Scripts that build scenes
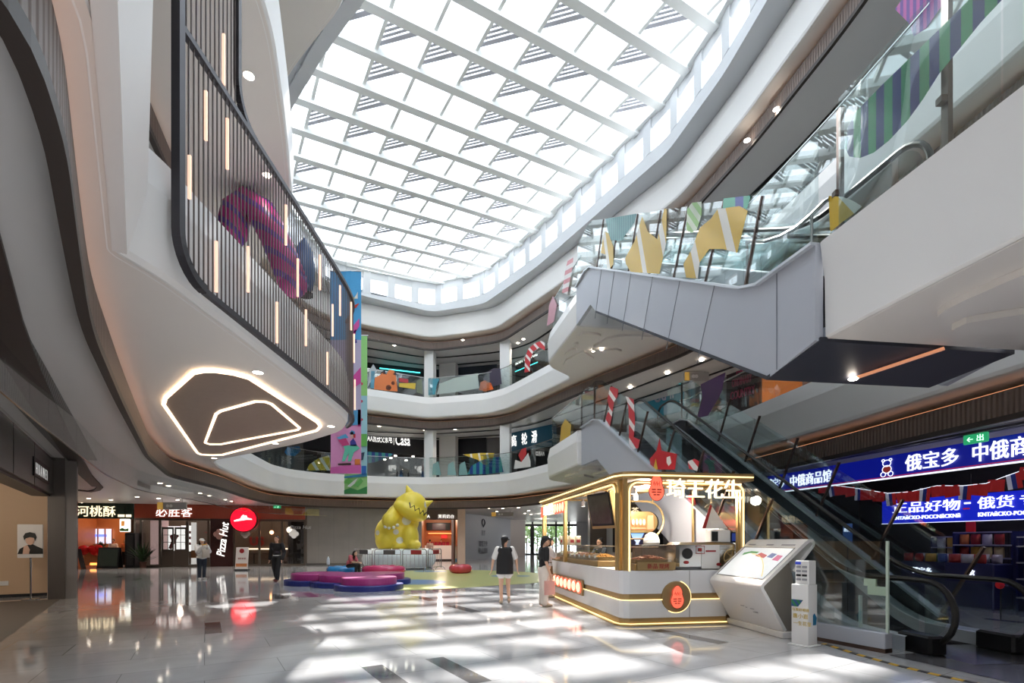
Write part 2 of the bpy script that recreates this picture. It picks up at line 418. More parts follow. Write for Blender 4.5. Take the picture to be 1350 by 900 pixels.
# ------------------------------------------------------------------ skylight: a tilted glazed roof on its own grid
PH = math.radians(58.9); bx_, by_ = math.sin(PH), math.cos(PH)
def roofz(x, y): return 17.35 + .057 * (x * bx_ + y * by_ - 14.39)
def S(s, t, dz=0.0):
    x, y = s * bx_ - t * by_, s * by_ + t * bx_
    return Vector((x, y, 17.35 + .057 * (s - 14.39) + dz))
def ST(p): return (p[0] * bx_ + p[1] * by_, -p[0] * by_ + p[1] * bx_)
W4 = [(-2.3, -3), (-2.2, 6), (-2.4, 10), (-3.2, 12.6), (-5.3, 14.5), (-7.3, 16.6), (-9.2, 19.8), (-10.2, 23), (-10.2, 26.8), (-9.6, 28.3), (-8.2, 29.3), (-4.9, 31.15), (-2.5, 30.4), (-1.6, 30.0), (1.25, 26.05),
      (5.6, 18.35), (6.35, 15.3), (6.75, 12), (6.9, 8), (6.9, -3)]
W4r = rounded(W4, .5, closed=True)
def inside(x, y, poly):
    c = False; n = len(poly)
    for i in range(n):
        (x1, y1), (x2, y2) = poly[i][:2], poly[(i + 1) % n][:2]
        if (y1 > y) != (y2 > y) and x < (x2 - x1) * (y - y1) / (y2 - y1) + x1: c = not c
    return c
W4st = [ST(p) for p in W4r]
def cuts(fix, axis):
    """where a grid line crosses the roof outline: s runs along fixed t, or t along fixed s"""
    r = []; n = len(W4st)
    for i in range(n):
        a, b = W4st[i], W4st[(i + 1) % n]; u, w = (a[1], b[1]) if axis == 't' else (a[0], b[0])
        if (u > fix) != (w > fix):
            k = (fix - u) / (w - u); r.append(a[0] + k * (b[0] - a[0]) if axis == 't' else a[1] + k * (b[1] - a[1]))
    return sorted(r)
sky = struct('window_1', MB().sweep(W4r, [(-.16, 17.0)], True) if False else MB().add([], []), STEEL)
T0, DT, S0, DS = 14.31, 1.427, 3.19, 1.386
beams = [T0 + DT * i for i in range(-18, 16)]; muls = [S0 + DS * j for j in range(-12, 9)]
for t in beams:
    c = cuts(t, 't')
    for a, b in zip(c[::2], c[1::2]):
        if b - a < .3: continue
        m = MB(); tt = t + .17
        vs = []
        for s in (a - .05, b + .05):
            for q, dz in ((-.15, -.1), (.15, -.1), (.15, .2), (-.15, .2)): vs.append(S(s, tt + q, dz - .02))
        m.add(vs, [(0, 1, 2, 3), (7, 6, 5, 4), (0, 4, 5, 1), (1, 5, 6, 2), (2, 6, 7, 3), (3, 7, 4, 0)])
        obj('beam', m, STEEL, sky)
for s in muls:
    c = cuts(s, 's')
    for a, b in zip(c[::2], c[1::2]):
        if b - a < .3: continue
        m = MB(); vs = []
        for t in (a - .05, b + .05):
            for q, dz in ((-.055, .0), (.055, .0), (.055, .2), (-.055, .2)): vs.append(S(s + q, t, dz))
        m.add(vs, [(0, 1, 2, 3), (7, 6, 5, 4), (0, 4, 5, 1), (1, 5, 6, 2), (2, 6, 7, 3), (3, 7, 4, 0)])
        obj('mullion', m, STEEL, sky)
g = MB(); a = [Vector((*p, 0)) for p in W4r]; tr = geometry.tessellate_polygon([a])
g.add([(p.x, p.y, roofz(p.x, p.y) + .21) for p in a], tr); obj('pane', g, GLASSR, sky)
LOUV = {-1: '...LLL.L', 0: 'LLLLLL..', 1: '.L..LLL.', 2: '.L..LL..', 3: 'LLLL.LL.', 4: '...LLLL.', 5: 'L.LL..LL', 6: 'LL..L.L.', 7: '.LLL.LL.', 8: 'L..LL.LL', 9: 'LL.L..L.', 10: '.LL.LLL.'}
rnd = random.Random(3)
for i in range(-17, 15):
    for j in range(-8, 9):
        s, t = S0 + DS * j, T0 + DT * i
        if not all(inside(*(S(ss, tt).xy), W4r) for ss in (s + .1, s + DS - .1) for tt in (t + .1, t + DT - .1)): continue
        row = LOUV.get(i)
        on = (row[j] == 'L') if (row and 0 <= j < len(row)) else rnd.random() < .5
        if not on: continue
        m = MB()
        for q in range(6):      # slanted sun blades across half of a pane
            d = .28 + q * .172
            x0, y0 = s + .05, t + .2 + d * 1.18
            x1, y1 = s + .05 + d * 1.2, t + .2
            y0 = min(y0, t + DT - .02)
            m.bar(S(x0, y0, .13), S(min(x1, s + DS - .05), y1, .13), .085, .02)
        obj('louvre', m, STEEL2, sky)
# edge frame of the roof, clerestory wall below it with a row of small windows
fr = MB()
nr = normals(W4r, True)
fr.loft([[(p[0] - n[0] * .14, p[1] - n[1] * .14, roofz(*p) + .26), (p[0] - n[0] * .14, p[1] - n[1] * .14, roofz(*p) - .03), (p[0] + n[0] * .2, p[1] + n[1] * .2, roofz(*p) - .03), (p[0] + n[0] * .2, p[1] + n[1] * .2, roofz(*p) + .26)] for p, n in zip(W4r, nr)], True, True)
obj('edge_frame', fr, STEEL, sky)
# clerestory: posts, sill wall and head, panes between them
PW = [W4r[i] for i in range(len(W4r))]
closed = PW + [PW[0]]
sill = MB(); sill.loft([[(p[0] + n[0] * .05, p[1] + n[1] * .05, z4 + .02), (p[0], p[1], z4), (p[0], p[1], roofz(*p) - 1.3), (p[0] + n[0] * .35, p[1] + n[1] * .35, roofz(*p) - 1.3)] for p, n in zip(W4r, nr)], True)
struct('wall_clerestory', sill, CLER, auto=40)
st = [Vector((*p, 0)) for p in resample(closed, 1.43)]
wi = 0
for a, b in zip(st, st[1:]):
    wi += 1
    mid = (a + b) / 2; d = (b - a).normalized(); n = Vector((-d.y, d.x, 0)); za, zb = roofz(a.x, a.y), roofz(b.x, b.y)
    if mid.y < 8: continue
    o = struct('window_%d' % (wi + 1), MB().bar(a + n * .17 + Vector((0, 0, za - 1.3)), a + n * .17 + Vector((0, 0, za - .02)), .42, .36, up=n), CLER)
    obj('pane', MB().quad(a + n * .2 + Vector((0, 0, za - 1.3)), b + n * .2 + Vector((0, 0, zb - 1.3)), b + n * .2 + Vector((0, 0, zb)), a + n * .2 + Vector((0, 0, za))), GLASSR, o)
    obj('head', MB().bar(a + n * .2 + Vector((0, 0, za - .2)), b + n * .2 + Vector((0, 0, zb - .2)), .3, .4), CLER, o)
# roof slab around the clerestory and its underside ledge
struct('ceiling_roof', holed(z4, W4r), CLER)
roof = MB(); o2 = [(-34, -6), (-34, 64), (26, 64), (26, -6)]
struct('roof', holed(16.0, offs(W4r, .36, True)), WHITE)
# outer walls that close the building
w = MB(); w.b2((-34, -6.2, 0), (26, -6, 16)); struct('wall_near', w, WHITE)
w = MB(); w.b2((-34.2, -6, 0), (-34, 64, 16)); struct('wall_left', w, WHITE)
w = MB(); w.b2((26, -6, 0), (26.2, 64, 16)); struct('wall_right', w, WHITE)
w = MB(); w.b2((-34, 64, 3.6), (26, 64.2, 16)); struct('wall_far', w, WHITE)

# tall white wall panel rising from the deck edge at left, with a chamfered end
d_ = Vector((-1.66, 2.26, 0)).normalized(); n_ = Vector((d_.y, -d_.x, 0)); p0 = Vector((-1.98, 2.54, 0)) - d_ * 2.6; p1 = Vector((-3.64, 4.8, 0))
rows = []
for q_, dd in ((p0, 0), (p1, 1)): rows.append([q_ + d_ * dd * e_ + n_ * o_ + Vector((0, 0, z_)) for e_, o_, z_ in ((0, .012, 4.2), (.04, .17, 4.88), (.04, .17, 9.2), (.04, -.1, 9.2), (0, -.1, 4.2))])
wp = MB(); wp.loft(rows, ccol=True); wp.add(rows[1], [(0, 1, 2, 3, 4)]); struct('wall_panel_left', wp, WHITE)
# ------------------------------------------------------------------ glass balustrades along the void edges
FILM = {}
def film(key):
    if key not in FILM: FILM[key] = film_mat('film %d %d %d' % key[:3], key[:3], key[3] if len(key) > 3 else .8)
    return FILM[key]
def cut(path, i, j): return path[i:j + 1]
def near_idx(path, p): return min(range(len(path)), key=lambda i: (path[i][0] - p[0]) ** 2 + (path[i][1] - p[1]) ** 2)
def seg(path, a, b): return path[near_idx(path, a):near_idx(path, b) + 1]
def balustrade(path, z, h, label, step=1.6, group='glass balustrades round the void', cap=True):
    P = [Vector(p) for p in path]; base = Vector((P[0].x, P[0].y, z))
    t = thing('glass_balustrade', label, 'glass railing', base)
    L = [p - P[0] for p in P]
    cur = []; acc = 0
    def panel(pts):
        n = normals([(p.x, p.y) for p in pts]); m = MB()
        m.loft([[(p.x + q[0] * .006, p.y + q[1] * .006, .0), (p.x + q[0] * .006, p.y + q[1] * .006, h), (p.x - q[0] * .006, p.y - q[1] * .006, h), (p.x - q[0] * .006, p.y - q[1] * .006, 0)] for p, q in zip(pts, n)], ccol=True)
        obj('glass_panel', m, GLASS, t)
    pts = [L[0]]
    for a, b in zip(L, L[1:]):
        d = (b - a).length; pos = 0
        while acc + (d - pos) >= step:
            pos += step - acc; p = a + (b - a) * (pos / d); pts.append(p); panel(pts)
            dirv = (b - a).normalized(); pts = [p + dirv * .012]; acc = 0
        acc += d - pos; pts.append(b)
    if len(pts) > 1 and (pts[-1] - pts[0]).length > .05: panel(pts)
    if cap:
        m = MB(); n = normals([(p.x, p.y) for p in L])
        m.loft([[(p.x + q[0] * .022, p.y + q[1] * .022, h), (p.x + q[0] * .022, p.y + q[1] * .022, h + .03), (p.x - q[0] * .022, p.y - q[1] * .022, h + .03), (p.x - q[0] * .022, p.y - q[1] * .022, h)] for p, q in zip(L, n)], ccol=True)
        obj('handrail', m, CHROME, t)
    return t
def sticker(parent, pix, a, b, m, label=None, off=.02, name='printed_film'):
    """a film outline on the glass standing in the vertical plane a-b, outline given as the pixels it covers there"""
    d = Vector((b[0] - a[0], b[1] - a[1], 0)).normalized(); n = Vector((-d.y, d.x, 0))
    if n.dot(Vector((-a[0], -a[1], 0))) < 0: n = -n
    pts = [on_wall(x, y, a, b) + n * off - parent.location for x, y in pix]
    o = obj(name, MB().extr(pts, n * .004), m, parent)
    if label: o['label'] = label
    return o
def blob(cx, cy, rx, ry, n=18, rot=0, wob=0.0, lob=5):
    return [(cx + rx * (1 + wob * math.sin(lob * 2 * math.pi * i / n)) * math.cos(2 * math.pi * i / n + rot), cy + ry * (1 + wob * math.sin(lob * 2 * math.pi * i / n)) * math.sin(2 * math.pi * i / n + rot)) for i in range(n)]

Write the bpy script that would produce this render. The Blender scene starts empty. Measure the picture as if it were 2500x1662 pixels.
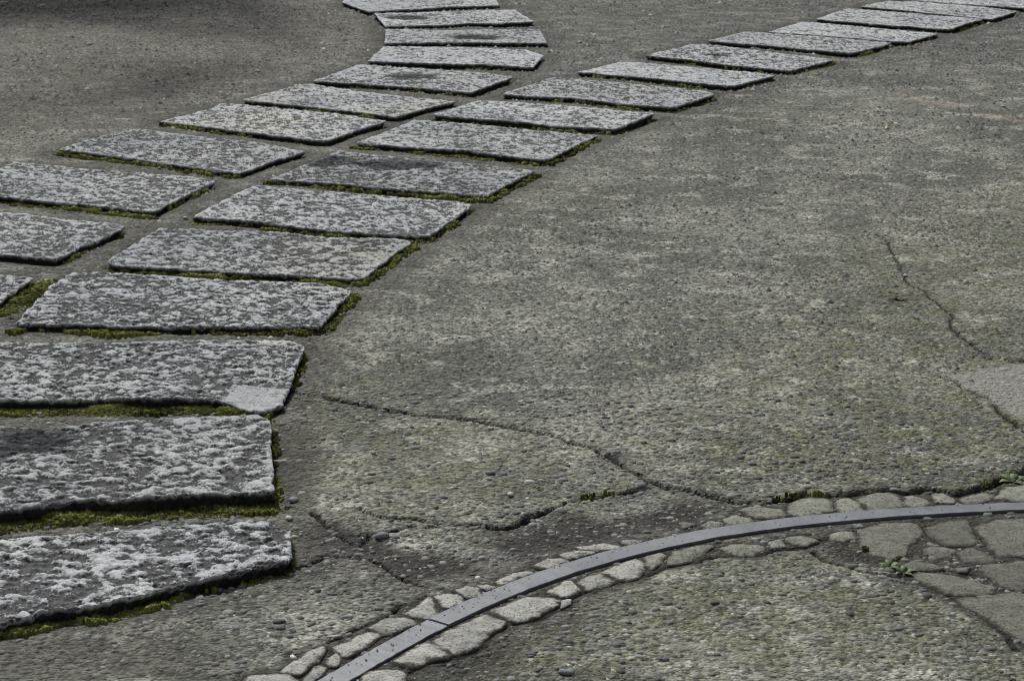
import bpy, math, random
import numpy as np
from mathutils import Matrix

# ------------------------------------------------------------------ camera, sky, sun, exposure
SC = bpy.context.scene
COL = SC.collection
CAM_H, FPX, IW, IH = 1.5, 5317.0, 2500.0, 1662.0
TH, RO = math.radians(15.625), math.radians(0.926)

cam_d = bpy.data.cameras.new('camera')
cam = bpy.data.objects.new('camera', cam_d)
COL.objects.link(cam)
cam_d.sensor_width = 36.0
cam_d.lens = FPX / IW * 36.0
cam_d.clip_start = 0.05
cam_d.clip_end = 400.0
cam_d.dof.use_dof = True
cam_d.dof.focus_distance = 5.2
cam_d.dof.aperture_fstop = 18.0
_X = np.array([1.0, 0, 0]); _U = np.array([0, math.sin(TH), math.cos(TH)]); _F = np.array([0, math.cos(TH), -math.sin(TH)])
_r = math.cos(RO) * _X + math.sin(RO) * _U
_u = -math.sin(RO) * _X + math.cos(RO) * _U
cam.matrix_world = Matrix(((_r[0], _u[0], -_F[0], 0), (_r[1], _u[1], -_F[1], 0), (_r[2], _u[2], -_F[2], CAM_H), (0, 0, 0, 1)))
SC.camera = cam

SUN_EL, SUN_AZ = 44.0, -24.0          # azimuth from +Y towards +X: the light comes from beyond and a little left
world = bpy.data.worlds.new('World')
SC.world = world
world.use_nodes = True
wn = world.node_tree
sky = wn.nodes.new('ShaderNodeTexSky')
sky.sky_type = 'NISHITA'
sky.sun_disc = False
sky.sun_elevation = math.radians(SUN_EL)
sky.sun_rotation = math.radians(SUN_AZ)
sky.air_density = 1.0
sky.dust_density = 3.0
hs = wn.nodes.new('ShaderNodeHueSaturation')       # overcast: the blue of the sky is nearly gone
hs.inputs['Saturation'].default_value = 0.22
wn.links.new(sky.outputs[0], hs.inputs['Color'])
wn.links.new(hs.outputs[0], wn.nodes['Background'].inputs['Color'])
wn.nodes['Background'].inputs['Strength'].default_value = 0.078

sun_d = bpy.data.lights.new('sun', 'SUN')
sun_d.energy = 3.2
sun_d.angle = math.radians(6.0)
sun_d.color = (1.0, 0.985, 0.925)
sun = bpy.data.objects.new('sun', sun_d)
COL.objects.link(sun)
_e, _a = math.radians(SUN_EL), math.radians(SUN_AZ)
SUN_DIR = np.array([math.sin(_a) * math.cos(_e), math.cos(_a) * math.cos(_e), math.sin(_e)])   # towards the sun
from mathutils import Vector
sun.rotation_euler = Vector(SUN_DIR).to_track_quat('Z', 'Y').to_euler()
sun.location = (0, 0, 20)

SC.view_settings.view_transform = 'Standard'
SC.view_settings.look = 'None'
SC.view_settings.gamma = 1.0
SC.view_settings.use_curve_mapping = False
SC.view_settings.exposure = 0.08
SC.render.engine = 'CYCLES'
SC.cycles.max_bounces = 4
SC.cycles.filter_width = 1.05

# ------------------------------------------------------------------ helpers
rng = np.random.default_rng(11)
random.seed(5)


def ground_at(p, z=0.0):
    """pixel of the photograph (2500 x 1662) -> point of the place at height z"""
    p = np.asarray(p, float)
    x = (p[..., 0] - IW / 2) / FPX
    y = -(p[..., 1] - IH / 2) / FPX
    c, s = math.cos(RO), math.sin(RO)
    x, y = c * x - s * y, s * x + c * y
    dy = math.cos(TH) + y * math.sin(TH)
    dz = -math.sin(TH) + y * math.cos(TH)
    t = -(CAM_H - z) / dz
    return np.stack([x * t, dy * t], -1)


def _hash(ix, iy, seed):
    h = (ix.astype(np.int64) * 374761393 + iy.astype(np.int64) * 668265263 + seed * 1442695041) & 0xFFFFFFFF
    h = ((h ^ (h >> 13)) * 1274126177) & 0xFFFFFFFF
    h = (h ^ (h >> 16)) & 0xFFFFFFFF
    return h.astype(np.float64) / 4294967295.0 * 2 - 1


def vnoise(x, y, seed=0):
    x = np.asarray(x, float); y = np.asarray(y, float)
    fx, fy = np.floor(x), np.floor(y)
    tx, ty = x - fx, y - fy
    ix, iy = fx.astype(np.int64), fy.astype(np.int64)
    a = tx * tx * tx * (tx * (tx * 6 - 15) + 10); b = ty * ty * ty * (ty * (ty * 6 - 15) + 10)
    n0 = _hash(ix, iy, seed) * (1 - a) + _hash(ix + 1, iy, seed) * a
    n1 = _hash(ix, iy + 1, seed) * (1 - a) + _hash(ix + 1, iy + 1, seed) * a
    return n0 * (1 - b) + n1 * b


def fbm(x, y, seed=0, octv=4, gain=0.5):
    s = 0; amp = 1.0; tot = 0
    for k in range(octv):
        a = 0.6 + k
        ca, sa = math.cos(a), math.sin(a)
        f = 2.03 ** k
        s = s + amp * vnoise((x * ca - y * sa) * f + 17.3 * k, (x * sa + y * ca) * f - 9.1 * k, seed + 31 * k)
        tot += amp; amp *= gain
    return s / tot


def sstep(a, b, x):
    t = np.clip((x - a) / (b - a), 0, 1)
    return t * t * (3 - 2 * t)


def seg_dist(px, py, poly, closed=False):
    """distance of many points to a polyline"""
    d = np.full(px.shape, 1e9)
    n = len(poly)
    for i in range(n if closed else n - 1):
        ax, ay = poly[i]; bx, by = poly[(i + 1) % n]
        ex, ey = bx - ax, by - ay
        L = ex * ex + ey * ey + 1e-12
        t = np.clip(((px - ax) * ex + (py - ay) * ey) / L, 0, 1)
        d = np.minimum(d, np.hypot(px - ax - t * ex, py - ay - t * ey))
    return d


def inside(px, py, poly):
    r = np.zeros(px.shape, bool)
    n = len(poly)
    for i in range(n):
        x0, y0 = poly[i]; x1, y1 = poly[(i + 1) % n]
        if y0 == y1:
            continue
        c = ((y0 > py) != (y1 > py)) & (px < (x1 - x0) * (py - y0) / (y1 - y0) + x0)
        r ^= c
    return r


def resample(pts, n):
    pts = np.asarray(pts, float)
    d = np.r_[0, np.cumsum(np.hypot(*np.diff(pts, axis=0).T))]
    t = np.linspace(0, d[-1], n)
    return np.stack([np.interp(t, d, pts[:, 0]), np.interp(t, d, pts[:, 1])], -1)


def new_mesh(name, verts, tris=None, quads=None, smooth=True, attrs=None):
    me = bpy.data.meshes.new(name)
    verts = np.asarray(verts, np.float32)
    me.vertices.add(len(verts))
    me.vertices.foreach_set('co', verts.ravel())
    loops = []; starts = []; tot = []
    pos = 0
    for arr, k in ((quads, 4), (tris, 3)):
        if arr is not None and len(arr):
            arr = np.asarray(arr, np.int32)
            loops.append(arr.ravel())
            starts.append(pos + np.arange(len(arr)) * k)
            tot.append(np.full(len(arr), k))
            pos += arr.size
    loops = np.concatenate(loops).astype(np.int32)
    starts = np.concatenate(starts).astype(np.int32)
    me.loops.add(len(loops))
    me.loops.foreach_set('vertex_index', loops)
    me.polygons.add(len(starts))
    me.polygons.foreach_set('loop_start', starts)
    me.polygons.foreach_set('use_smooth', np.full(len(starts), bool(smooth)))
    for k, v in (attrs or {}).items():
        v = np.asarray(v, np.float32)
        if k == 'suv':
            a = me.attributes.new(k, 'FLOAT_VECTOR', 'POINT'); a.data.foreach_set('vector', v.ravel())
        elif v.ndim == 1:
            a = me.attributes.new(k, 'FLOAT', 'POINT'); a.data.foreach_set('value', v)
        else:
            a = me.attributes.new(k, 'FLOAT_COLOR', 'POINT')
            a.data.foreach_set('color', np.c_[v, np.ones(len(v), np.float32)].astype(np.float32).ravel())
    me.update()
    me.validate()
    return me


def link(name, me, mat=None, parent=None, loc=None):
    o = bpy.data.objects.new(name, me)
    COL.objects.link(o)
    if mat is not None:
        me.materials.clear(); me.materials.append(mat)
    if parent is not None:
        o.parent = parent
    if loc is not None:
        o.location = loc
    return o


def tag(o, label=None, cat=None, group=None, kind=None):
    if label: o['label'] = label
    if cat: o['category'] = cat
    if group: o['group'] = group
    o['kind'] = kind or 'thing'
    return o


def empty(name, loc):
    o = bpy.data.objects.new(name, None)
    COL.objects.link(o)
    o.location = loc
    o.empty_display_size = 0.05
    return o


# ------------------------------------------------------------------ node helpers
class NT:
    def __init__(s, name, rough=0.9, spec=0.3):
        s.m = bpy.data.materials.new(name); s.m.use_nodes = True
        s.t = s.m.node_tree; s.n = s.t.nodes; s.l = s.t.links
        s.b = s.n['Principled BSDF']
        s.b.inputs['Roughness'].default_value = rough
        s.b.inputs['Specular IOR Level'].default_value = spec
        s.pos = s.n.new('ShaderNodeNewGeometry').outputs['Position']

    def _in(s, sock, v):
        if isinstance(v, (int, float)):
            sock.default_value = v
        elif isinstance(v, tuple):
            sock.default_value = (*v, 1.0) if len(v) == 3 and len(sock.default_value) == 4 else v
        else:
            s.l.new(v, sock)

    def attr(s, name, col=False):
        a = s.n.new('ShaderNodeAttribute'); a.attribute_name = name
        return a.outputs['Color' if col else 'Fac']

    def noise(s, scale, detail=3, rough=0.55, vec=None, dist=0.0):
        a = s.n.new('ShaderNodeTexNoise')
        a.inputs['Scale'].default_value = scale; a.inputs['Detail'].default_value = detail
        a.inputs['Roughness'].default_value = rough; a.inputs['Distortion'].default_value = dist
        s.l.new(vec or s.pos, a.inputs['Vector'])
        return a.outputs['Fac']

    def voro(s, scale, feature='F1', out='Distance', rnd=1.0):
        a = s.n.new('ShaderNodeTexVoronoi'); a.feature = feature
        a.inputs['Scale'].default_value = scale; a.inputs['Randomness'].default_value = rnd
        s.l.new(s.pos, a.inputs['Vector'])
        return a.outputs[out]

    def math(s, op, a, b=0.0, clamp=False):
        m = s.n.new('ShaderNodeMath'); m.operation = op; m.use_clamp = clamp
        s._in(m.inputs[0], a); s._in(m.inputs[1], b)
        return m.outputs[0]

    def ramp(s, v, lo, hi, a=0.0, b=1.0):
        m = s.n.new('ShaderNodeMapRange'); m.interpolation_type = 'SMOOTHSTEP'
        s._in(m.inputs[0], v)
        for i, q in enumerate((lo, hi, a, b)):
            m.inputs[i + 1].default_value = q
        return m.outputs[0]

    def mix(s, f, a, b, mode='MIX'):
        m = s.n.new('ShaderNodeMix'); m.data_type = 'RGBA'; m.blend_type = mode
        s._in(m.inputs[0], f); s._in(m.inputs[6], a); s._in(m.inputs[7], b)
        return m.outputs[2]

    def bump(s, h, dist, strength=1.0, normal=None):
        b = s.n.new('ShaderNodeBump')
        b.inputs['Distance'].default_value = dist; b.inputs['Strength'].default_value = strength
        s.l.new(h, b.inputs['Height'])
        if normal is not None: s.l.new(normal, b.inputs['Normal'])
        return b.outputs[0]

    def done(s, col, normal=None, rough=None):
        s._in(s.b.inputs['Base Color'], col)
        if normal is not None: s.l.new(normal, s.b.inputs['Normal'])
        if rough is not None: s._in(s.b.inputs['Roughness'], rough)
        return s.m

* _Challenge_
Make an exact copy of only the lines from the one with "Write the bpy" through the one with "from mathutils import Matrix". Pictures don't belong in it.

* _Final result_
Write the bpy script that would produce this render. The Blender scene starts empty. Measure the picture as if it were 2500x1662 pixels.
import bpy, math, random
import numpy as np
from mathutils import Matrix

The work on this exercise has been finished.